備蓄・用意すべきフェーズフリー品の選定ポイント
災害や非常時の備えとしてフェーズフリー品を用意する場合は、以下のポイントを重視して選定しましょう。
- 自分・家族のライフスタイルに合っているもの
- 家族の人数分をカバーできるもの
- 自分だけに必要なもの(メガネ、コンタクト、杖、常備薬など)
- すでに持っているものでフェーズフリー品として活用できるもの
- 避難所生活で必要なもの
防災用品として使えるフェーズフリー品を選ぶポイントとしてもっとも重要なのが、日常生活で活用できることです。購入しても、通常時使用する機会がなければ意味がありません。
また避難所で用意されている設備や備蓄は、自治体や施設によっても異なります。災害時や非常時に避難予定の避難所の設備や備蓄品をあらかじめ確認しておき、必要なものをフェーズフリー品として準備することがおすすめです。
フェーズフリーで利用しやすいおすすめ製品・商品の事例
身近にあるアイテムや生活用品のなかで、フェーズフリーとして取り入れやすいものは多数あります。具体的なフェーズフリー品として導入しやすい製品や商品を順に紹介します。
常温保存ができる・賞味期限の長い食品
常温保存ができる、または賞味期限の長い以下のような食品は、フェーズフリー品として取り入れやすいです。
- 缶詰
- 乾麺(パスタ、うどん、そばなど)
- レトルト品
- フリーズドライ
- インスタント品
- ロングライフ食品 など
合わせて日常生活でも使いやすい、カセットコンロやガスコンロも準備しておきましょう。
食品は、ローリングストックを取り入れることで効率よくフェーズフリー品として取り扱いができます。ローリングストックとは、日頃から少し多めに食品を備蓄し、消費した分新しく購入する、を繰り返しながら備蓄する方法です。
ローリングストックについては、以下の記事でくわしく解説しています。
ローリングストックとは?日常備蓄での方法やメリット、上手な備蓄のポイントを解説
アウトドア用品
キャンプや登山といったアウトドアを趣味で行っている人は、アウトドア用品をフェーズフリーに活用できます。
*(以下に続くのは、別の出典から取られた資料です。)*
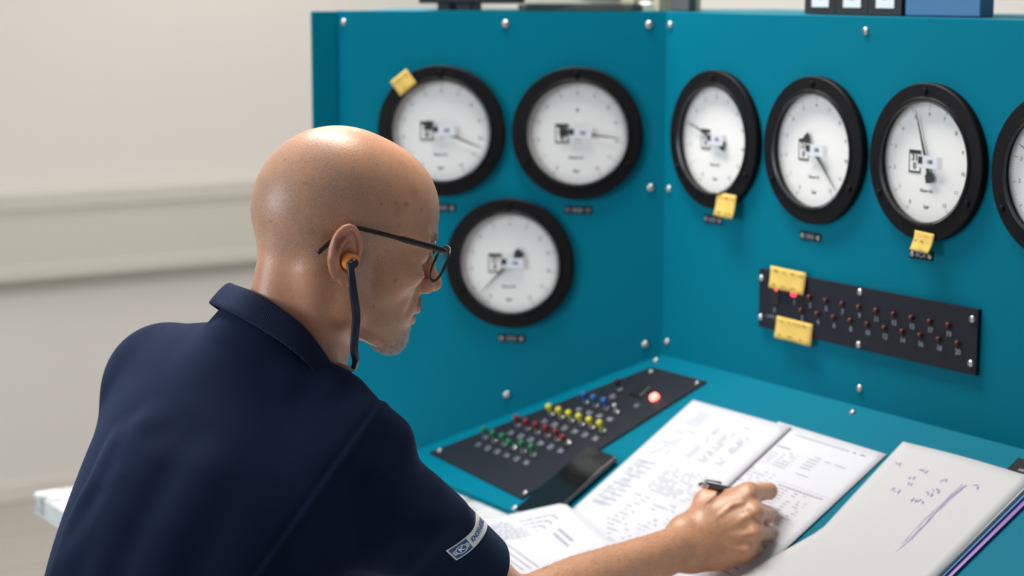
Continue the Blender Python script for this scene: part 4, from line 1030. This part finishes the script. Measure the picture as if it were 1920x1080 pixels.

たとえば以下のようなアウトドア用品は、フェーズフリーに向いています。
- ランタン
- 寝袋
- テント
- 携帯用ナイフ
- 救急セット
- ガスバーナー
- 発電機 など
たとえば避難所に寝袋を持ち込む、停電時ランタンを灯りとして使う、といったことが可能です。
電気自動車
すでに電気自動車に乗ってる、または電気自動車を購入予定の場合、電気自動車をフェーズフリーに活用できます。電気自動車の中には、蓄電池で充電できるタイプのものがあります。電気自動車の蓄電池にためておいた電気を、自宅につなぐシステムを導入すれば、停電時に電気自動車から電気の供給が可能です。
ハウスメーカーの中には、電気自動車の充電設備とともい、自宅とつなぐことで蓄電池としての役割を担える設備をすでに搭載している商品を提供している企業もあります。
アート
ふだんは一般家庭のリビングやトイレなどに飾るアートとして使え、災害時はさまざまな防災アイテムとして使える、フェーズフリー品が販売されています。たとえばまいにち株式会社が販売している「アートトワレ」は、見た目はアート、中身はトイレ処理セットのフェーズフリー品です。
災害時上下水施設や排水管へのダメージにより、断水が起きることも多いです。飲料水は備蓄しているものの、非常用トイレは備蓄していない、という人も多いのではないでしょうか。アートトワレには、水のいらないトイレ処理セット「マイレット」が搭載されています。凝固剤によってスピーディに抗菌、消臭ができるため災害時のトイレ問題の解決にぴったりの商品です。
アートやフォトのデザインも豊富、空間の雰囲気に合うものを選んで購入できます。非常用トイレへの備蓄のハードルを下げられる、アートトワレをぜひフェーズフリーに取り入れてみてください。
まとめ
フェーズフリーの概要やメリット、具体的な商材やおすすめ商品を解説しました。フェーズフリーを活用することで、日常生活の中で上手に災害への備えができます。ライフスタイルや家族の人数などに合わせて、適切なフェーズフリー品を導入してみましょう。